Leave out the pictures and copy the remaining records exactly.

Supplied material »
************

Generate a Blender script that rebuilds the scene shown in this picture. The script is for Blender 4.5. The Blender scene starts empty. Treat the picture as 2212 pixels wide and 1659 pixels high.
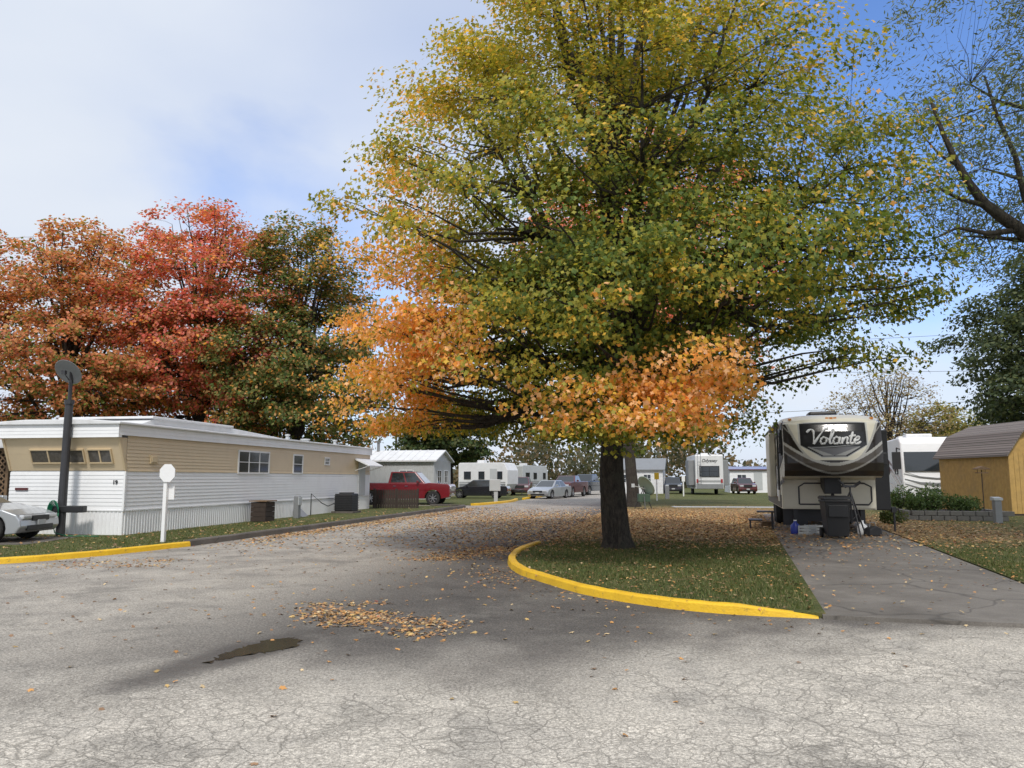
import bpy, bmesh, math, random
import numpy as np
from mathutils import Vector, Matrix
from mathutils.geometry import tessellate_polygon
random.seed(7); rng=np.random.default_rng(7)
S=bpy.context.scene; COL=S.collection
# ---------------------------------------------------------------- materials
def nt(name):
    m=bpy.data.materials.new(name); m.use_nodes=True
    t=m.node_tree; t.nodes.clear()
    o=t.nodes.new('ShaderNodeOutputMaterial'); p=t.nodes.new('ShaderNodeBsdfPrincipled')
    t.links.new(p.outputs[0],o.inputs[0]); return m,t,p,o
def N(t,k,**kw):
    n=t.nodes.new(k)
    for a,b in kw.items(): setattr(n,a,b)
    return n
def noise(t,vec,scale,detail=4,rough=.55,dist=0):
    n=N(t,'ShaderNodeTexNoise'); n.inputs['Scale'].default_value=scale; n.inputs['Detail'].default_value=detail
    n.inputs['Roughness'].default_value=rough; n.inputs['Distortion'].default_value=dist
    t.links.new(vec,n.inputs['Vector']); return n.outputs['Fac']
def ramp(t,f,a,b,ca=(0,0,0,1),cb=(1,1,1,1)):
    r=N(t,'ShaderNodeValToRGB'); e=r.color_ramp.elements
    e[0].position=a; e[0].color=ca; e[1].position=b; e[1].color=cb
    t.links.new(f,r.inputs[0]); return r.outputs[0]
def mixc(t,f,a,b,mode='MIX'):
    m=N(t,'ShaderNodeMix',data_type='RGBA',blend_type=mode)
    for i,v in ((0,f),(6,a),(7,b)):
        if isinstance(v,(int,float)): m.inputs[i].default_value=v
        elif isinstance(v,tuple): m.inputs[i].default_value=(*v,1) if len(v)==3 else v
        else: t.links.new(v,m.inputs[i])
    return m.outputs[2]
def mth(t,op,a,b=0,c=None):
    m=N(t,'ShaderNodeMath',operation=op)
    for i,v in enumerate((a,b,c)):
        if v is None: continue
        if isinstance(v,(int,float)): m.inputs[i].default_value=v
        else: t.links.new(v,m.inputs[i])
    return m.outputs[0]
def mrange(t,x,a,b,c,d):
    r=N(t,'ShaderNodeMapRange',interpolation_type='SMOOTHSTEP'); t.links.new(x,r.inputs[0])
    for i,v in enumerate((a,b,c,d)): r.inputs[i+1].default_value=v
    return r.outputs[0]
def bumpn(t,p,h,strength,dist=.02):
    b=N(t,'ShaderNodeBump'); b.inputs['Strength'].default_value=strength; b.inputs['Distance'].default_value=dist
    t.links.new(h,b.inputs['Height']); t.links.new(b.outputs[0],p.inputs['Normal'])
def pm(name,col,rough=.6,metal=0,var=.18,scale=2.5,bump=0,bscale=60,coat=0,dirt=0):
    m,t,p,o=nt(name); tc=N(t,'ShaderNodeTexCoord'); v=tc.outputs['Object']
    f=noise(t,v,scale,5)
    lo=tuple(c*(1-var) for c in col); hi=tuple(min(1,c*(1+var)) for c in col)
    c=mixc(t,f,lo,hi)
    if dirt:
        d=ramp(t,noise(t,v,1.3,8,.7),.5,.75)
        c=mixc(t,mth(t,'MULTIPLY',d,dirt),c,(.16,.13,.10))
    t.links.new(c,p.inputs['Base Color'])
    p.inputs['Roughness'].default_value=rough; p.inputs['Metallic'].default_value=metal
    p.inputs['Coat Weight'].default_value=coat; p.inputs['Coat Roughness'].default_value=.08
    if bump: bumpn(t,p,noise(t,v,bscale,5),bump,.01)
    return m
def attr_mat(name,rough=.6,trans=.0,coat=0):
    m,t,p,o=nt(name); a=N(t,'ShaderNodeAttribute',attribute_name='Col')
    t.links.new(a.outputs['Color'],p.inputs['Base Color']); p.inputs['Roughness'].default_value=rough
    p.inputs['Coat Weight'].default_value=coat
    p.inputs['Specular IOR Level'].default_value=.3
    if trans:
        tr=N(t,'ShaderNodeBsdfTranslucent'); t.links.new(mixc(t,1.0,a.outputs['Color'],(1.6,1.5,.9),'MULTIPLY'),tr.inputs['Color'])
        mx=N(t,'ShaderNodeMixShader'); mx.inputs[0].default_value=trans
        t.links.new(p.outputs[0],mx.inputs[1]); t.links.new(tr.outputs[0],mx.inputs[2]); t.links.new(mx.outputs[0],o.inputs[0])
    return m
M_leaf=attr_mat('foliage',.55,.42)
M_litter=attr_mat('fallen_leaf',.8,.0)
M_blade=attr_mat('grass_blade',.6,.3)
M_capg=attr_mat('cap_graphics',.25,0,.4)
M_white=pm('white_paint',(.82,.83,.84),.45,var=.05,dirt=.10)
M_white2=pm('aged_white_metal',(.71,.72,.73),.5,var=.1,dirt=.25)
M_tan=pm('tan_siding',(.64,.52,.35),.5,var=.06,dirt=.10)
M_tan2=pm('tan_trim',(.58,.46,.29),.5,var=.1)
M_cream=pm('cream_fibreglass',(.76,.72,.60),.3,var=.05,dirt=.08)
M_black=pm('black_plastic',(.02,.02,.022),.5,var=.3)
M_dark=pm('dark_metal',(.045,.045,.05),.45,metal=.2,var=.3)
M_rubber=pm('tyre_rubber',(.022,.022,.022),.85,var=.3)
M_alloy=pm('alloy_wheel',(.5,.5,.52),.3,metal=.9,var=.15)
M_chrome=pm('chrome',(.75,.75,.76),.15,metal=1,var=.05)
M_glass=pm('dark_glass',(.02,.025,.03),.06,var=.3,coat=1)
M_curt=pm('curtained_glass',(.10,.09,.075),.12,var=.6,scale=14,coat=.3)
M_grey=pm('grey_metal',(.25,.26,.27),.5,metal=.2,var=.15,dirt=.2)
M_lgrey=pm('light_grey_paint',(.48,.50,.51),.5,var=.1,dirt=.2)
M_wood=pm('weathered_wood',(.18,.115,.065),.8,var=.4,scale=9,bump=.4)
M_dwood=pm('dark_wood',(.045,.032,.025),.8,var=.4,scale=9,bump=.4)
M_shed=pm('stained_pine',(.46,.29,.09),.65,var=.35,scale=5,bump=.3,dirt=.35)
M_red=pm('red_car_paint',(.17,.009,.014),.25,var=.1,coat=1)
M_maroon=pm('maroon_paint',(.10,.018,.02),.3,var=.1,coat=.8)
M_silver=pm('silver_car_paint',(.40,.42,.44),.3,metal=.4,var=.06,coat=1)
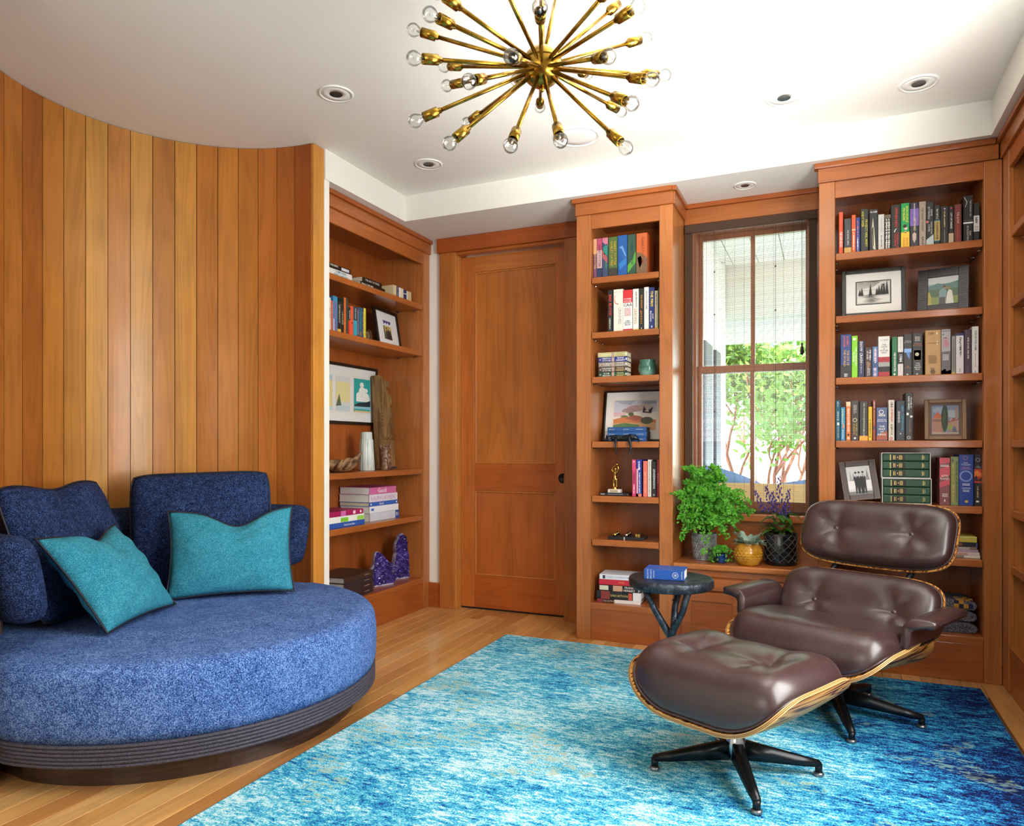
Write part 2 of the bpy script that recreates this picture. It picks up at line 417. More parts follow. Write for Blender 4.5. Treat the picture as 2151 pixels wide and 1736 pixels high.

************

Completed exercise »
Generate a Blender script that rebuilds the scene shown in this picture. The script is for Blender 4.5. The Blender scene starts empty. Treat the picture as 2212 pixels wide and 1659 pixels high.
import bpy, bmesh, math, random
import numpy as np
from mathutils import Vector, Matrix
from mathutils.geometry import tessellate_polygon
random.seed(7); rng=np.random.default_rng(7)
S=bpy.context.scene; COL=S.collection
# ---------------------------------------------------------------- materials
def nt(name):
    m=bpy.data.materials.new(name); m.use_nodes=True
    t=m.node_tree; t.nodes.clear()
    o=t.nodes.new('ShaderNodeOutputMaterial'); p=t.nodes.new('ShaderNodeBsdfPrincipled')
    t.links.new(p.outputs[0],o.inputs[0]); return m,t,p,o
def N(t,k,**kw):
    n=t.nodes.new(k)
    for a,b in kw.items(): setattr(n,a,b)
    return n
def noise(t,vec,scale,detail=4,rough=.55,dist=0):
    n=N(t,'ShaderNodeTexNoise'); n.inputs['Scale'].default_value=scale; n.inputs['Detail'].default_value=detail
    n.inputs['Roughness'].default_value=rough; n.inputs['Distortion'].default_value=dist
    t.links.new(vec,n.inputs['Vector']); return n.outputs['Fac']
def ramp(t,f,a,b,ca=(0,0,0,1),cb=(1,1,1,1)):
    r=N(t,'ShaderNodeValToRGB'); e=r.color_ramp.elements
    e[0].position=a; e[0].color=ca; e[1].position=b; e[1].color=cb
    t.links.new(f,r.inputs[0]); return r.outputs[0]
def mixc(t,f,a,b,mode='MIX'):
    m=N(t,'ShaderNodeMix',data_type='RGBA',blend_type=mode)
    for i,v in ((0,f),(6,a),(7,b)):
        if isinstance(v,(int,float)): m.inputs[i].default_value=v
        elif isinstance(v,tuple): m.inputs[i].default_value=(*v,1) if len(v)==3 else v
        else: t.links.new(v,m.inputs[i])
    return m.outputs[2]
def mth(t,op,a,b=0,c=None):
    m=N(t,'ShaderNodeMath',operation=op)
    for i,v in enumerate((a,b,c)):
        if v is None: continue
        if isinstance(v,(int,float)): m.inputs[i].default_value=v
        else: t.links.new(v,m.inputs[i])
    return m.outputs[0]
def mrange(t,x,a,b,c,d):
    r=N(t,'ShaderNodeMapRange',interpolation_type='SMOOTHSTEP'); t.links.new(x,r.inputs[0])
    for i,v in enumerate((a,b,c,d)): r.inputs[i+1].default_value=v
    return r.outputs[0]
def bumpn(t,p,h,strength,dist=.02):
    b=N(t,'ShaderNodeBump'); b.inputs['Strength'].default_value=strength; b.inputs['Distance'].default_value=dist
    t.links.new(h,b.inputs['Height']); t.links.new(b.outputs[0],p.inputs['Normal'])
def pm(name,col,rough=.6,metal=0,var=.18,scale=2.5,bump=0,bscale=60,coat=0,dirt=0):
    m,t,p,o=nt(name); tc=N(t,'ShaderNodeTexCoord'); v=tc.outputs['Object']
    f=noise(t,v,scale,5)
    lo=tuple(c*(1-var) for c in col); hi=tuple(min(1,c*(1+var)) for c in col)
    c=mixc(t,f,lo,hi)
    if dirt:
        d=ramp(t,noise(t,v,1.3,8,.7),.5,.75)
        c=mixc(t,mth(t,'MULTIPLY',d,dirt),c,(.16,.13,.10))
    t.links.new(c,p.inputs['Base Color'])
    p.inputs['Roughness'].default_value=rough; p.inputs['Metallic'].default_value=metal
    p.inputs['Coat Weight'].default_value=coat; p.inputs['Coat Roughness'].default_value=.08
    if bump: bumpn(t,p,noise(t,v,bscale,5),bump,.01)
    return m
def attr_mat(name,rough=.6,trans=.0,coat=0):
    m,t,p,o=nt(name); a=N(t,'ShaderNodeAttribute',attribute_name='Col')
    t.links.new(a.outputs['Color'],p.inputs['Base Color']); p.inputs['Roughness'].default_value=rough
    p.inputs['Coat Weight'].default_value=coat
    p.inputs['Specular IOR Level'].default_value=.3
    if trans:
        tr=N(t,'ShaderNodeBsdfTranslucent'); t.links.new(mixc(t,1.0,a.outputs['Color'],(1.6,1.5,.9),'MULTIPLY'),tr.inputs['Color'])
        mx=N(t,'ShaderNodeMixShader'); mx.inputs[0].default_value=trans
        t.links.new(p.outputs[0],mx.inputs[1]); t.links.new(tr.outputs[0],mx.inputs[2]); t.links.new(mx.outputs[0],o.inputs[0])
    return m
M_leaf=attr_mat('foliage',.55,.42)
M_litter=attr_mat('fallen_leaf',.8,.0)
M_blade=attr_mat('grass_blade',.6,.3)
M_capg=attr_mat('cap_graphics',.25,0,.4)
M_white=pm('white_paint',(.82,.83,.84),.45,var=.05,dirt=.10)
M_white2=pm('aged_white_metal',(.71,.72,.73),.5,var=.1,dirt=.25)
M_tan=pm('tan_siding',(.64,.52,.35),.5,var=.06,dirt=.10)
M_tan2=pm('tan_trim',(.58,.46,.29),.5,var=.1)
M_cream=pm('cream_fibreglass',(.76,.72,.60),.3,var=.05,dirt=.08)
M_black=pm('black_plastic',(.02,.02,.022),.5,var=.3)
M_dark=pm('dark_metal',(.045,.045,.05),.45,metal=.2,var=.3)
M_rubber=pm('tyre_rubber',(.022,.022,.022),.85,var=.3)
M_alloy=pm('alloy_wheel',(.5,.5,.52),.3,metal=.9,var=.15)
M_chrome=pm('chrome',(.75,.75,.76),.15,metal=1,var=.05)
M_glass=pm('dark_glass',(.02,.025,.03),.06,var=.3,coat=1)
M_curt=pm('curtained_glass',(.10,.09,.075),.12,var=.6,scale=14,coat=.3)
M_grey=pm('grey_metal',(.25,.26,.27),.5,metal=.2,var=.15,dirt=.2)
M_lgrey=pm('light_grey_paint',(.48,.50,.51),.5,var=.1,dirt=.2)
M_wood=pm('weathered_wood',(.18,.115,.065),.8,var=.4,scale=9,bump=.4)
M_dwood=pm('dark_wood',(.045,.032,.025),.8,var=.4,scale=9,bump=.4)
M_shed=pm('stained_pine',(.46,.29,.09),.65,var=.35,scale=5,bump=.3,dirt=.35)
M_red=pm('red_car_paint',(.17,.009,.014),.25,var=.1,coat=1)
M_maroon=pm('maroon_paint',(.10,.018,.02),.3,var=.1,coat=.8)
M_silver=pm('silver_car_paint',(.40,.42,.44),.3,metal=.4,var=.06,coat=1)
Write part 2 of the bpy script that recreates this picture. It picks up at line 417. More parts follow. Write for Blender 4.5. Treat the picture as 2151 pixels wide and 1736 pixels high.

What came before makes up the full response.